■ **WHAT YOU WILL DO**: Reproduce the records below exactly as given.
※
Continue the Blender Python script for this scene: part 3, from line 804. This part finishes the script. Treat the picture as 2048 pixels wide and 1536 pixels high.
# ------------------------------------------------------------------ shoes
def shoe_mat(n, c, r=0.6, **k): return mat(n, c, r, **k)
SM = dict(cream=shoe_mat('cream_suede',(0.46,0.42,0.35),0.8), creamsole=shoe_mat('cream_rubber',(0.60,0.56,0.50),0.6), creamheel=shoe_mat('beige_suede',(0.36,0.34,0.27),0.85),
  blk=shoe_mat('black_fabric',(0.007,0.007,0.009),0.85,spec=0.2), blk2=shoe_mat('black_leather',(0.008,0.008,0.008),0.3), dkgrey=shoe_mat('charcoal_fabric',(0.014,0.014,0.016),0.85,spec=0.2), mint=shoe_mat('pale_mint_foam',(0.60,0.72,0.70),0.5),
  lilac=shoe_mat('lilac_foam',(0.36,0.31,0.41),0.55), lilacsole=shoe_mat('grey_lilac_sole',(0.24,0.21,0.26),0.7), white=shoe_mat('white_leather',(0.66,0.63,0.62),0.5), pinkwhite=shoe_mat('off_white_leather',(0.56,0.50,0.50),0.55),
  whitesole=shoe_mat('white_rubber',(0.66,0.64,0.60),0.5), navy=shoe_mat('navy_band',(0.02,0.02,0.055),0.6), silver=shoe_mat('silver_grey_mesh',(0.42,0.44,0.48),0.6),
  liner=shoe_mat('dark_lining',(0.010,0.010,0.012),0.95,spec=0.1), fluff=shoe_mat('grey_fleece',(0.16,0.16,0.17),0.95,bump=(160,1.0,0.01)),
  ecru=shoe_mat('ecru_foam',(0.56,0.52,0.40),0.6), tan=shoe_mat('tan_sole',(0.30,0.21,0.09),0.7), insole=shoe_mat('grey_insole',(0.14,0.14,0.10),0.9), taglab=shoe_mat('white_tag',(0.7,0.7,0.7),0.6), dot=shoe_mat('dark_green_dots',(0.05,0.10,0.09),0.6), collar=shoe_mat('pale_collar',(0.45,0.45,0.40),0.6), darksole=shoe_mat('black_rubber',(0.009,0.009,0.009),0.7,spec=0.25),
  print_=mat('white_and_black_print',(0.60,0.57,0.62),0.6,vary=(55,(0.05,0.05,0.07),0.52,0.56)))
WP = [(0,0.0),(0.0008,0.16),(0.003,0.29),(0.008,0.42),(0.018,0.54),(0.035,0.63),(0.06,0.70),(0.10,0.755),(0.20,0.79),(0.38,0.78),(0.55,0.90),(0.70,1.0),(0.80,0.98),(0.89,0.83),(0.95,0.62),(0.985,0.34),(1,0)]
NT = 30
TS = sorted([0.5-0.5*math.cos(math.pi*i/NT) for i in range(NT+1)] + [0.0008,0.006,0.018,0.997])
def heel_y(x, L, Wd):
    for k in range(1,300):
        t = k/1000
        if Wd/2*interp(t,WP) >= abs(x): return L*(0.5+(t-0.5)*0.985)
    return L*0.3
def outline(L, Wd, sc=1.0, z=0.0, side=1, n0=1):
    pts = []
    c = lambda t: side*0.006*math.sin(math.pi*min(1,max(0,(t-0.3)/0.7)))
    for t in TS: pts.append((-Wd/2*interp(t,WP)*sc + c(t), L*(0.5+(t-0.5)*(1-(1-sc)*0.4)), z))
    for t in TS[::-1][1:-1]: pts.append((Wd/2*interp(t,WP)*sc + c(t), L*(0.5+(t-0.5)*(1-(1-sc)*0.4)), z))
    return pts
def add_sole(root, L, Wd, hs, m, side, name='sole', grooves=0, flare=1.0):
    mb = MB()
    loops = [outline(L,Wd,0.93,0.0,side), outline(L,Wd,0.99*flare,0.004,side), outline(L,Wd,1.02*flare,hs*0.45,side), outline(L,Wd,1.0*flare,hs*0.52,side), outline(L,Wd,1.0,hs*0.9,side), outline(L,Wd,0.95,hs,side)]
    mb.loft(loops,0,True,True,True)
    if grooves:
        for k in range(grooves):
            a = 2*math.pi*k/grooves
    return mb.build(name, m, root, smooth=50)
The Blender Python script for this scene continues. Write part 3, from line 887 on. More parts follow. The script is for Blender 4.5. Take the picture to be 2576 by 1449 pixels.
※
■ **SOLVED EXERCISE**:
Continue the Blender Python script for this scene: part 3, from line 804. This part finishes the script. Treat the picture as 2048 pixels wide and 1536 pixels high.
# ------------------------------------------------------------------ shoes
def shoe_mat(n, c, r=0.6, **k): return mat(n, c, r, **k)
SM = dict(cream=shoe_mat('cream_suede',(0.46,0.42,0.35),0.8), creamsole=shoe_mat('cream_rubber',(0.60,0.56,0.50),0.6), creamheel=shoe_mat('beige_suede',(0.36,0.34,0.27),0.85),
  blk=shoe_mat('black_fabric',(0.007,0.007,0.009),0.85,spec=0.2), blk2=shoe_mat('black_leather',(0.008,0.008,0.008),0.3), dkgrey=shoe_mat('charcoal_fabric',(0.014,0.014,0.016),0.85,spec=0.2), mint=shoe_mat('pale_mint_foam',(0.60,0.72,0.70),0.5),
  lilac=shoe_mat('lilac_foam',(0.36,0.31,0.41),0.55), lilacsole=shoe_mat('grey_lilac_sole',(0.24,0.21,0.26),0.7), white=shoe_mat('white_leather',(0.66,0.63,0.62),0.5), pinkwhite=shoe_mat('off_white_leather',(0.56,0.50,0.50),0.55),
  whitesole=shoe_mat('white_rubber',(0.66,0.64,0.60),0.5), navy=shoe_mat('navy_band',(0.02,0.02,0.055),0.6), silver=shoe_mat('silver_grey_mesh',(0.42,0.44,0.48),0.6),
  liner=shoe_mat('dark_lining',(0.010,0.010,0.012),0.95,spec=0.1), fluff=shoe_mat('grey_fleece',(0.16,0.16,0.17),0.95,bump=(160,1.0,0.01)),
  ecru=shoe_mat('ecru_foam',(0.56,0.52,0.40),0.6), tan=shoe_mat('tan_sole',(0.30,0.21,0.09),0.7), insole=shoe_mat('grey_insole',(0.14,0.14,0.10),0.9), taglab=shoe_mat('white_tag',(0.7,0.7,0.7),0.6), dot=shoe_mat('dark_green_dots',(0.05,0.10,0.09),0.6), collar=shoe_mat('pale_collar',(0.45,0.45,0.40),0.6), darksole=shoe_mat('black_rubber',(0.009,0.009,0.009),0.7,spec=0.25),
  print_=mat('white_and_black_print',(0.60,0.57,0.62),0.6,vary=(55,(0.05,0.05,0.07),0.52,0.56)))
WP = [(0,0.0),(0.0008,0.16),(0.003,0.29),(0.008,0.42),(0.018,0.54),(0.035,0.63),(0.06,0.70),(0.10,0.755),(0.20,0.79),(0.38,0.78),(0.55,0.90),(0.70,1.0),(0.80,0.98),(0.89,0.83),(0.95,0.62),(0.985,0.34),(1,0)]
NT = 30
TS = sorted([0.5-0.5*math.cos(math.pi*i/NT) for i in range(NT+1)] + [0.0008,0.006,0.018,0.997])
def heel_y(x, L, Wd):
    for k in range(1,300):
        t = k/1000
        if Wd/2*interp(t,WP) >= abs(x): return L*(0.5+(t-0.5)*0.985)
    return L*0.3
def outline(L, Wd, sc=1.0, z=0.0, side=1, n0=1):
    pts = []
    c = lambda t: side*0.006*math.sin(math.pi*min(1,max(0,(t-0.3)/0.7)))
    for t in TS: pts.append((-Wd/2*interp(t,WP)*sc + c(t), L*(0.5+(t-0.5)*(1-(1-sc)*0.4)), z))
    for t in TS[::-1][1:-1]: pts.append((Wd/2*interp(t,WP)*sc + c(t), L*(0.5+(t-0.5)*(1-(1-sc)*0.4)), z))
    return pts
def add_sole(root, L, Wd, hs, m, side, name='sole', grooves=0, flare=1.0):
    mb = MB()
    loops = [outline(L,Wd,0.93,0.0,side), outline(L,Wd,0.99*flare,0.004,side), outline(L,Wd,1.02*flare,hs*0.45,side), outline(L,Wd,1.0*flare,hs*0.52,side), outline(L,Wd,1.0,hs*0.9,side), outline(L,Wd,0.95,hs,side)]
    mb.loft(loops,0,True,True,True)
    if grooves:
        for k in range(grooves):
            a = 2*math.pi*k/grooves
    return mb.build(name, m, root, smooth=50)
The Blender Python script for this scene continues. Write part 3, from line 887 on. More parts follow. The script is for Blender 4.5. Take the picture to be 2576 by 1449 pixels.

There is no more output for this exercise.